A failure scenario that happens more than teams admit

A growth team tests a “Buy now” button on checkout. It loses. Six months later, a different squad changes the same button again, because they can’t find the old test and the Jira ticket only says “CTA update.” The new test also loses, but now the team has burned engineering time, reset stakeholder trust, and introduced noisy metrics because the checkout flow changed in other ways.

A centralized A/B test repository prevents this in a boring, reliable way:

• The second squad filters Funnel stage = Checkout, Device = Mobile, Impact = High.
• They immediately see the prior test tagged Outcome = Loss, with notes that it ran during a payment provider rollout and that returning users reacted differently than new users.
• Instead of repeating the same idea, they design a safer follow-up: segmenting by new users, adjusting payment reassurance copy, and scoping the blast radius.

That’s the real payoff. You don’t just prevent duplicate experiments. You reuse learnings across teams, with enough context to form better hypotheses.

Where an AI experimentation system helps (and where it doesn’t)

An AI experimentation system can auto-suggest tags, detect near-duplicate hypotheses, and recommend similar past tests when someone starts a new one.
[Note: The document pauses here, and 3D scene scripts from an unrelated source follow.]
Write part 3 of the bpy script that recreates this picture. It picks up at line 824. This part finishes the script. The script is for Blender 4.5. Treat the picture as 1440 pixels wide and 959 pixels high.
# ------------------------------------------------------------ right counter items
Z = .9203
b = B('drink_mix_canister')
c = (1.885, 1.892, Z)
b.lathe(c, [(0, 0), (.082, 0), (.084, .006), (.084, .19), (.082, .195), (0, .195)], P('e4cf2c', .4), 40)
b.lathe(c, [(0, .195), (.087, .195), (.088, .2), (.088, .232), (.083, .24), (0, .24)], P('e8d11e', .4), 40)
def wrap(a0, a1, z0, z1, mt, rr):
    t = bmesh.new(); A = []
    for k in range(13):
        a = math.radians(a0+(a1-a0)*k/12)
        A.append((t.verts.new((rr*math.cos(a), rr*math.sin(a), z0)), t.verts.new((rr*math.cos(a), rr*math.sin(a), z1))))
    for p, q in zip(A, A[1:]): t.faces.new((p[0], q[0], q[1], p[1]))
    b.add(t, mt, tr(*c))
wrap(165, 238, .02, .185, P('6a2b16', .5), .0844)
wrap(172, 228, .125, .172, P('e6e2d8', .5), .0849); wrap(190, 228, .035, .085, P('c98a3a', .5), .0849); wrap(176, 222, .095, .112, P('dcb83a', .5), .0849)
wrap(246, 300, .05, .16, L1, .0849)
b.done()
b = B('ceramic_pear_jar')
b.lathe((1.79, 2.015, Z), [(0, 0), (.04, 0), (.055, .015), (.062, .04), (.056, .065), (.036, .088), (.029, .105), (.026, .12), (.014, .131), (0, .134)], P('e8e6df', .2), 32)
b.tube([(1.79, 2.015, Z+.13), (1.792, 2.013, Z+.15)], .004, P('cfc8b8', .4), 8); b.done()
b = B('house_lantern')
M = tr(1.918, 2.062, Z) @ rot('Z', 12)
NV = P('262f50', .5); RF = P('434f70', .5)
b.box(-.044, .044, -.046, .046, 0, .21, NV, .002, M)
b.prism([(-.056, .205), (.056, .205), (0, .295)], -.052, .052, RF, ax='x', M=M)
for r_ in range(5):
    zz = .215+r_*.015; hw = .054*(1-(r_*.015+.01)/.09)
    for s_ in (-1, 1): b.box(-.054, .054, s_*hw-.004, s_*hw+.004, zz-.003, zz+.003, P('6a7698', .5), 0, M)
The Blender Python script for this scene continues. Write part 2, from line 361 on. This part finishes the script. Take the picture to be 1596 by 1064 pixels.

That reduces the “I forgot to tag it” problem.

But AI can’t rescue missing inputs. If your repository doesn’t store audience, device, stage, risk, and impact as structured fields, you’ll get fuzzy retrieval and false matches. Treat AI as an assistant, not a substitute for disciplined documentation.

Conclusion

A good A/B test repository isn’t defined by how many experiments it stores. It’s defined by how fast a new team member can find the last three relevant tests and understand what happened. Filters based on audience, device, funnel stage, risk, and impact turn your experiment library into working institutional memory, not a dusty archive.

Build the filter set people already think in, enforce a short documentation standard, and you’ll spend less time re-running old ideas and more time compounding what you’ve learned.